Doolittle agrees with Marowitz’s theory that Westside patrons would as soon go to theater up the coast as downtown. The theory won’t be tested for another 2 or 3 years, a period during which the company must raise construction funds. But Marowitz is already working on establishing a reputation for the company.

“The idea is we’ll do a number of different things in a number of different places, all around Malibu, and let people know that we’re fully professional and can deliver the goods artistically,” says Marowitz. “So when people hear the name, they can connect it up with things they’ve seen over time.

“There will be a permanent company of no more than 10 actors. It’s not an empire. There will never be more than one theater. It’ll never make money, and it’ll never break even. It has to be subsidized to the hilt. There isn’t a theater in America that is not in that situation in one form or another.”

Even so, he admits no worries.

“Depressions feed on theatrical stimuli; depressions provide theatrical stimuli. In 1931 they started the Group Theatre, at the height of the Depression.

“The reason to do it is it’s in the Zeitgeist right now,” says Marowitz. “When things are wacked out on every other level, you find that people are trying to create theaters and do things that seem to be going against the trend, but in a funny way aren’t. They’re antidotes to what’s happening.”

Advertisement

The Malibu antidote, Marowitz hopes, will be just part of the solution for the new decade--a scenario that includes a radical redistribution of power and the emergence of many new contenders in the L.A. theater landscape.

“What I would like to happen and what I think is going to happen are actually the same: a series of 12 or 15 new companies created around Los Angeles, each one with its own artistic tilt. I would like to see them subsidized on a small scale.

“You’d find out what theater really can be, with a situation similar to what happened in New York in the late ‘50s-early ‘60s, when Off-Broadway theater took a leap forward and Broadway had to take account of it.”

Further, personalities and leaders would emerge. “The figures that I dealt with in ‘Burnt Bridges’ were thrown up by a social upheaval that started in the mid-’50s and went on until the end of the ‘70s, a period in history which was tumultuous and radical,” says Marowitz.

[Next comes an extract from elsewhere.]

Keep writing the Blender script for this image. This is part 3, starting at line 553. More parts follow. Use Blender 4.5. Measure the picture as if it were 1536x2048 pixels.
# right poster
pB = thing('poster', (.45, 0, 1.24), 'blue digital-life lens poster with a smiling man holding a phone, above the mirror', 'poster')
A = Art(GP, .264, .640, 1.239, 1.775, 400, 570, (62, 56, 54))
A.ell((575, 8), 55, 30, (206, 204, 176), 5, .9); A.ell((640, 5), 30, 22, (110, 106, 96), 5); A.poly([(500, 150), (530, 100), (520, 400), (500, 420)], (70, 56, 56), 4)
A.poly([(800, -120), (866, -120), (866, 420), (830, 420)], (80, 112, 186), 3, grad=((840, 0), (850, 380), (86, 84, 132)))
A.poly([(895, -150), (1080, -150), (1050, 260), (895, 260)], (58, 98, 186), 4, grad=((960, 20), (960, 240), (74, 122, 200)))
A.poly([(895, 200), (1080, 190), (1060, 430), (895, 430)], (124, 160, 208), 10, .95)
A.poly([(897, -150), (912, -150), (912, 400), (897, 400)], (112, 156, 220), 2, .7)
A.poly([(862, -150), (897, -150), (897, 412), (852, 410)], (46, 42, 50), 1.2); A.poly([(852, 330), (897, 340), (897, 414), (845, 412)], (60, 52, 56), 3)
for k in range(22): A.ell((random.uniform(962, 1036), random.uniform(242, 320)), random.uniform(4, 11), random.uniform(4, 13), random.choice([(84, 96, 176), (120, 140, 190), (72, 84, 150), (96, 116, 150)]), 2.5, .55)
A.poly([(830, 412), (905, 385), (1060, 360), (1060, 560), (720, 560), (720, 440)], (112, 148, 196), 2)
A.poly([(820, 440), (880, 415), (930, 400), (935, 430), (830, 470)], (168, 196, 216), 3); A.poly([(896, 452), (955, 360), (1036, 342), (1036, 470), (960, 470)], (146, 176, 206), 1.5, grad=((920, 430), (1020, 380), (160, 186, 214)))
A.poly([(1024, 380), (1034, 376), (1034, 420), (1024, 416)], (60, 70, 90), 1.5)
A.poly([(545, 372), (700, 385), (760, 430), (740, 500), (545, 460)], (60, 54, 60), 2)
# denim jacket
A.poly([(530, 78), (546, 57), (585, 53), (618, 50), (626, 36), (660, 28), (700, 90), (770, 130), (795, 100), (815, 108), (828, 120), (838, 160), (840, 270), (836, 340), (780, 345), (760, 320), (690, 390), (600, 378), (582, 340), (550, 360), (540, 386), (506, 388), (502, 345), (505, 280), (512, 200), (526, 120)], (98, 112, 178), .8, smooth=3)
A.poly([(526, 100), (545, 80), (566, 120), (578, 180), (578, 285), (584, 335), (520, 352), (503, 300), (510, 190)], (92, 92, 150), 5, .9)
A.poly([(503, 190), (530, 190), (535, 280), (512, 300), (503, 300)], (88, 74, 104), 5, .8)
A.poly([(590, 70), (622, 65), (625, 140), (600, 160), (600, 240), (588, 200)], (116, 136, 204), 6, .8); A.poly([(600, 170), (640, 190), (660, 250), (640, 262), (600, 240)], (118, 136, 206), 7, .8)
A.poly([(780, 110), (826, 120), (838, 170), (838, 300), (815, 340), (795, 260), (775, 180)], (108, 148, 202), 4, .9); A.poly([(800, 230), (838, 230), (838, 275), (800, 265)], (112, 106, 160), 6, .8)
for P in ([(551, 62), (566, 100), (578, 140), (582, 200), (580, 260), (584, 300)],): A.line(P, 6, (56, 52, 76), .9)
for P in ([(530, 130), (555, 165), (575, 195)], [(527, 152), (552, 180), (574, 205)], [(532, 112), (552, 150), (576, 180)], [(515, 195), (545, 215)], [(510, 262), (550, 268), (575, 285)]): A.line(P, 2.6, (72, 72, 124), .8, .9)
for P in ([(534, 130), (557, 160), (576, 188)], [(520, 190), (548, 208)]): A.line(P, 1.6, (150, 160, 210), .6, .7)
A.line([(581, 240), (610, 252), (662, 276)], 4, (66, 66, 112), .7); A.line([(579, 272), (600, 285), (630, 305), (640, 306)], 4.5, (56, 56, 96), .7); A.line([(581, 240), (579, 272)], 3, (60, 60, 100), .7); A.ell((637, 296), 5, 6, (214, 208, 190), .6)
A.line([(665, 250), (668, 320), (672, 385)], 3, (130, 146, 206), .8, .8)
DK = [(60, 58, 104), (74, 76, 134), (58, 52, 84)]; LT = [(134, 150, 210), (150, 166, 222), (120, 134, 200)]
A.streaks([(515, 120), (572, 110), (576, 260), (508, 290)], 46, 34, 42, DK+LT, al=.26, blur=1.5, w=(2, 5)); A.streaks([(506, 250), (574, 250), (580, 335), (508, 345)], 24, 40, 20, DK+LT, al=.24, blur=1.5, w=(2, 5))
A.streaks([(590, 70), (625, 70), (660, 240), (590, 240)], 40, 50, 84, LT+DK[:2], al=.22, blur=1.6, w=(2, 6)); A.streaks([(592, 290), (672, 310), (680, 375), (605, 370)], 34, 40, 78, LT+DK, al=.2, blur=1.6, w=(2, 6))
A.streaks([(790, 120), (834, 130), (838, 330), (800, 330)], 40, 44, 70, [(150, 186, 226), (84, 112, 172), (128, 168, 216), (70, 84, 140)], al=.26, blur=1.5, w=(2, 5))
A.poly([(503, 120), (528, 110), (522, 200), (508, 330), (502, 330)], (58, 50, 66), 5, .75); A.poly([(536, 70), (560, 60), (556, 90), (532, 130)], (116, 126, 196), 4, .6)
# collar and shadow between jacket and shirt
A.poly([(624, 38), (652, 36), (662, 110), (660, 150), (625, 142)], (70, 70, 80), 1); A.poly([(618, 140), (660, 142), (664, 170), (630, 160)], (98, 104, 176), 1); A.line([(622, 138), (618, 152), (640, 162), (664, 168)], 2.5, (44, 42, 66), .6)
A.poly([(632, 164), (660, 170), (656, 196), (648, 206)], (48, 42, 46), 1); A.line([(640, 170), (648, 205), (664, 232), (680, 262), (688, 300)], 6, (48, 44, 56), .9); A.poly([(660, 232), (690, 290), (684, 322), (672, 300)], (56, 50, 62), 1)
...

“Those little theaters all over the place might change the nature of the cultural character, as they did in France or New York in the ‘30s,” says Marowitz, the optimist temporarily triumphing over the cynic so many love to hate.

“It’s a natural historical tendency for people on the fringes to infiltrate and take over,” he says. “I’m too old to be on the fringe anymore, but temperamentally I feel that way.”